In den kommenden Betriebsratswahlen im März ist Cavallo mit einer Opposition aus eigenem Hause konfrontiert. Der ehemalige Wolfsburger IGM-Sekretär und VW-Betriebsrat Frank Patta wirft – wie andere Listen auch – Cavallo vor, nicht konsequent die Interessen der 60.000 Beschäftigten in Wolfsburg zu vertreten. Mit der Verweigerung einer E-Modell-Produktion am Standort sei Wolfsburg ins Hintertreffen geraten.

Patta und den anderen Listen geht es nicht um die Belange der Belegschaft. Diese sind nur zu verteidigen, wenn sich die Beschäftigten aller Standorte – auch international – solidarisieren und zusammen kämpfen. Doch Patta und die anderen Betriebsratskandidaten spalten wie Cavallo die Arbeiter nach Standorten. Sie sehen den Konzern von der gleichen Warte wie Vorstandschef Herbert Diess und sein Management. Es geht um Absatz, Auslastung, Kostenreduzierung, Rentabilität, Gewinn und Dividende, nie um Arbeitsplätze, Arbeitsbedingungen und Löhne.

Cavallo und Patta haben viele Jahre eng mit dem vorherigen Betriebsrats-Vorsitzenden Bernd Osterloh zusammengearbeitet. Cavallo wurde von ihm systematisch als seine Nachfolgerin aufgebaut, Patta wurde 2012 von Osterloh in den VW-Betriebsrat geholt, um bis 2018 als Generalsekretär und Vorsitzender des Welt- und Europakonzernbetriebsrats für Ruhe und Ordnung zu sorgen.

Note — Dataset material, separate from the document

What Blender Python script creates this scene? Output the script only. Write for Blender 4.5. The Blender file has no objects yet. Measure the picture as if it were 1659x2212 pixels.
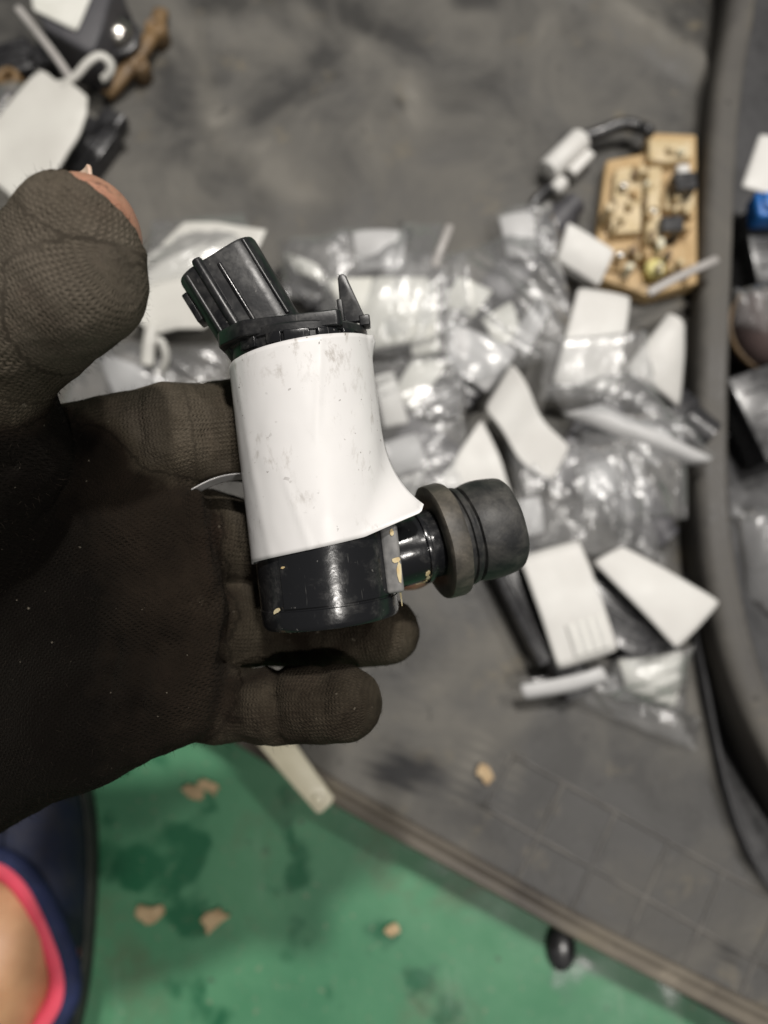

Die Auseinandersetzung dieser beiden langjährigen Bürokraten dreht sich nicht darum, wer die Interessen der Beschäftigten besser vertritt, sondern wer die Interessen des Unternehmens besser gegen die Arbeiter durchsetzt.

Cavallo ist durch jahrzehntelange Arbeit in der Betriebsratsspitze und nun im Aufsichtsrat weit weg von der Belegschaft. Wenn sie sich in der Öffentlichkeit äußert, spricht sie wie ein Mitglied des Vorstands. Sie spricht immer von „wir“, wenn sie den Konzern meint. Die Beschäftigten kommen in den Überlegungen dieser Co-Managerin kaum vor.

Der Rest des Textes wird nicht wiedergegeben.